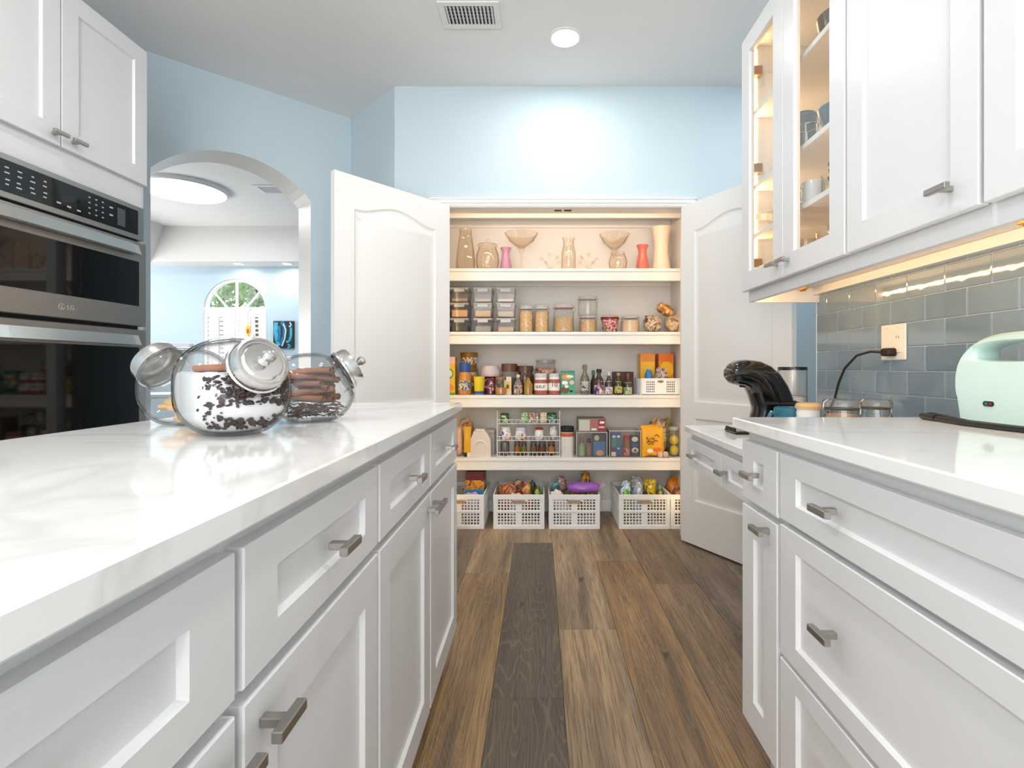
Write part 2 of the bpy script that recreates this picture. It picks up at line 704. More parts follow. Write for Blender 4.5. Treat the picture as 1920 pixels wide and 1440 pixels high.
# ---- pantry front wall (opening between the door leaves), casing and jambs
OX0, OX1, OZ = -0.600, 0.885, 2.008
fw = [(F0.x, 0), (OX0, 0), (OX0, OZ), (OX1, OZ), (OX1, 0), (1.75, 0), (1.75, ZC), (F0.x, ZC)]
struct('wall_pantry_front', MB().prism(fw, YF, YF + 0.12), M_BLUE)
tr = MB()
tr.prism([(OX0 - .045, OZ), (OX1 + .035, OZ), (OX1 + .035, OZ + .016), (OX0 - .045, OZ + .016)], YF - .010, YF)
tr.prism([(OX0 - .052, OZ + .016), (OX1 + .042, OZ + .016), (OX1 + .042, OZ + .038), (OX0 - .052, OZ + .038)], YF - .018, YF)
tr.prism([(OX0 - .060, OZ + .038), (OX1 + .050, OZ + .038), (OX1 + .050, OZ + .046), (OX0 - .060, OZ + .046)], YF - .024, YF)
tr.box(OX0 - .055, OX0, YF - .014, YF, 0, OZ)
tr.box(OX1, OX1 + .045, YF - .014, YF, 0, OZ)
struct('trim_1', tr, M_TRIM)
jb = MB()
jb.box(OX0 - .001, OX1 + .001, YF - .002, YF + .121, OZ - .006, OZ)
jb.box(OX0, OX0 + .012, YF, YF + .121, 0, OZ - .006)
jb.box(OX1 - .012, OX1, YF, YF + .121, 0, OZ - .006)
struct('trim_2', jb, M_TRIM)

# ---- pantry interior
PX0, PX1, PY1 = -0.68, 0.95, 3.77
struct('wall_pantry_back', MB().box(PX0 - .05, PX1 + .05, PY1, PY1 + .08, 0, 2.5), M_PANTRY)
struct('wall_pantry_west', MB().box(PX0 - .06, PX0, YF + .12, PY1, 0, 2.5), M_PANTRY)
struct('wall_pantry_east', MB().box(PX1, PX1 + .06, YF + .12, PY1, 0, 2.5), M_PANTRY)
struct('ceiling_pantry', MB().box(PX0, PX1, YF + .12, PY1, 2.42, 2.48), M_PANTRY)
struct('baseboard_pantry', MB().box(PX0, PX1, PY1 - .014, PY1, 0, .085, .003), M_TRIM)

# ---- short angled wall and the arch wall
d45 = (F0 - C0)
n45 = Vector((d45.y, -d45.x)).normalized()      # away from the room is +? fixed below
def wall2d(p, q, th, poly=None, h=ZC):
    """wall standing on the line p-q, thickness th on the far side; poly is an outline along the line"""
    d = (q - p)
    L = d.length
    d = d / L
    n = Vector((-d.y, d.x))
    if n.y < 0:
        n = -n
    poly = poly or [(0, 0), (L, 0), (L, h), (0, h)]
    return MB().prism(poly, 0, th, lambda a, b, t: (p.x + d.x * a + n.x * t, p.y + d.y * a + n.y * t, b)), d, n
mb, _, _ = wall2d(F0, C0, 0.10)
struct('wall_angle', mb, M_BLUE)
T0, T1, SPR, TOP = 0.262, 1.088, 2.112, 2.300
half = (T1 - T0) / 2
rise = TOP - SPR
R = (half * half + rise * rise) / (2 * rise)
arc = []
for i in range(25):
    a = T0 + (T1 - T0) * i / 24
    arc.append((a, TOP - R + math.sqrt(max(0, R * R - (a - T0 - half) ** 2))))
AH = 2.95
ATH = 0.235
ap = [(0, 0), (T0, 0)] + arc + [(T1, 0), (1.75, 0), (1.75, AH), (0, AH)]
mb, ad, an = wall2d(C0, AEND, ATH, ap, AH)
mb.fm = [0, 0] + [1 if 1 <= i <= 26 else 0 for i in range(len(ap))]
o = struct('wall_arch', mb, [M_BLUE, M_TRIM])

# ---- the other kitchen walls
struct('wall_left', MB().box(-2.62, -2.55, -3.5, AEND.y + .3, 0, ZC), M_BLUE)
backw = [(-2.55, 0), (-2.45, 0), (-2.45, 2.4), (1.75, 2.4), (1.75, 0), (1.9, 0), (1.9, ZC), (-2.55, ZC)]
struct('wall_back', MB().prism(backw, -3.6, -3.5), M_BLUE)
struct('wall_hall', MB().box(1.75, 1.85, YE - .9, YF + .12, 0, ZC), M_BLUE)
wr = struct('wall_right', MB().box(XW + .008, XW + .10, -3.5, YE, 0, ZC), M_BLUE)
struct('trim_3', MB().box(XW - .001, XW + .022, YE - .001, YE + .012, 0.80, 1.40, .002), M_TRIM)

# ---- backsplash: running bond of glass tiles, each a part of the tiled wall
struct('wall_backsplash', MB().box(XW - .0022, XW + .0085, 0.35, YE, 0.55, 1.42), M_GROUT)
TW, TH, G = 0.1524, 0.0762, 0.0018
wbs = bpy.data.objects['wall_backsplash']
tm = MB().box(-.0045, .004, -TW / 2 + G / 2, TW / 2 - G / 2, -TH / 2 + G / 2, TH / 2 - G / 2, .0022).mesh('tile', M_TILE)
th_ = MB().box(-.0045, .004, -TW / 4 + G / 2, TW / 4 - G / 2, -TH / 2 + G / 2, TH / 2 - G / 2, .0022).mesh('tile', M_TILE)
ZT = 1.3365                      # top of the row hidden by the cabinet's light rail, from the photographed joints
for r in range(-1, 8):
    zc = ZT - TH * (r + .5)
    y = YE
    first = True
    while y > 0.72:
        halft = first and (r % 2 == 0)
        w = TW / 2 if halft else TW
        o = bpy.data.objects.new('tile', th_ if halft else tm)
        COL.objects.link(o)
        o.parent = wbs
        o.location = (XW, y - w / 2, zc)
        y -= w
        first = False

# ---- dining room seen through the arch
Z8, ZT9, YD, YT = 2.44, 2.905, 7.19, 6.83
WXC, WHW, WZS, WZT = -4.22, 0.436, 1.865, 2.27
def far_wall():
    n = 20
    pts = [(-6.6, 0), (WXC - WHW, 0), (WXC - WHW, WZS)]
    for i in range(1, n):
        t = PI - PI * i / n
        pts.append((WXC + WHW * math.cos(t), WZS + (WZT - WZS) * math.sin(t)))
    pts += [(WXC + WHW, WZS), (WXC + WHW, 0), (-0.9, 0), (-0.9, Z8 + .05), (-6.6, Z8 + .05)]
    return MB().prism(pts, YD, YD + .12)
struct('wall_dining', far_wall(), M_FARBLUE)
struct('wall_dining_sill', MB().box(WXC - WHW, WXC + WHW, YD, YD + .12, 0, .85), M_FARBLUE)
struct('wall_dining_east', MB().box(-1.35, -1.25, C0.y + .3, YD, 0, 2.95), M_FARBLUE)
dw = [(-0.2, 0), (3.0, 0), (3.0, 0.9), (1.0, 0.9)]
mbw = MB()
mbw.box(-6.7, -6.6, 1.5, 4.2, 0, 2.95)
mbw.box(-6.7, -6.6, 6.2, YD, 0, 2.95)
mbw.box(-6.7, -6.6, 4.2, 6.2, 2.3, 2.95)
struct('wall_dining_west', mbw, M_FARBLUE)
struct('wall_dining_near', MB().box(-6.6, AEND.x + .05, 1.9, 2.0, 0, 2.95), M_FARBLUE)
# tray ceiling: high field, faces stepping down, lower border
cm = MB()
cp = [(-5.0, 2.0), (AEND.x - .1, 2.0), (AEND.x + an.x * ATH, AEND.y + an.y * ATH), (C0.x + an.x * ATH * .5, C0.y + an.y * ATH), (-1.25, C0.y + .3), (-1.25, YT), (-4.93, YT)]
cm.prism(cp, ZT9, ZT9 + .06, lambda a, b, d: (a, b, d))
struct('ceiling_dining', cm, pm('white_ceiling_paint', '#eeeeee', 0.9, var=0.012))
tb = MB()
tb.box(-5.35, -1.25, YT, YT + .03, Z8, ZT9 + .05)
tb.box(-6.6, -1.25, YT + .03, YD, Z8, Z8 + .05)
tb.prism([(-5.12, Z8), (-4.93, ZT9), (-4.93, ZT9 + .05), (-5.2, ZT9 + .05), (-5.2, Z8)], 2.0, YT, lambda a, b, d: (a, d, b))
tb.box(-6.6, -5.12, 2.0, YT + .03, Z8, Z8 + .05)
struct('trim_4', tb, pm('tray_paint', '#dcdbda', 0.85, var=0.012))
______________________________
* [Task to complete]: Leave out the pictures and repeat exactly the lines from the start of the material through the line that contains "struct('trim_2', jb, M_TRIM)", both included.

* [Solution below]:
Write part 2 of the bpy script that recreates this picture. It picks up at line 704. More parts follow. Write for Blender 4.5. Treat the picture as 1920 pixels wide and 1440 pixels high.
# ---- pantry front wall (opening between the door leaves), casing and jambs
OX0, OX1, OZ = -0.600, 0.885, 2.008
fw = [(F0.x, 0), (OX0, 0), (OX0, OZ), (OX1, OZ), (OX1, 0), (1.75, 0), (1.75, ZC), (F0.x, ZC)]
struct('wall_pantry_front', MB().prism(fw, YF, YF + 0.12), M_BLUE)
tr = MB()
tr.prism([(OX0 - .045, OZ), (OX1 + .035, OZ), (OX1 + .035, OZ + .016), (OX0 - .045, OZ + .016)], YF - .010, YF)
tr.prism([(OX0 - .052, OZ + .016), (OX1 + .042, OZ + .016), (OX1 + .042, OZ + .038), (OX0 - .052, OZ + .038)], YF - .018, YF)
tr.prism([(OX0 - .060, OZ + .038), (OX1 + .050, OZ + .038), (OX1 + .050, OZ + .046), (OX0 - .060, OZ + .046)], YF - .024, YF)
tr.box(OX0 - .055, OX0, YF - .014, YF, 0, OZ)
tr.box(OX1, OX1 + .045, YF - .014, YF, 0, OZ)
struct('trim_1', tr, M_TRIM)
jb = MB()
jb.box(OX0 - .001, OX1 + .001, YF - .002, YF + .121, OZ - .006, OZ)
jb.box(OX0, OX0 + .012, YF, YF + .121, 0, OZ - .006)
jb.box(OX1 - .012, OX1, YF, YF + .121, 0, OZ - .006)
struct('trim_2', jb, M_TRIM)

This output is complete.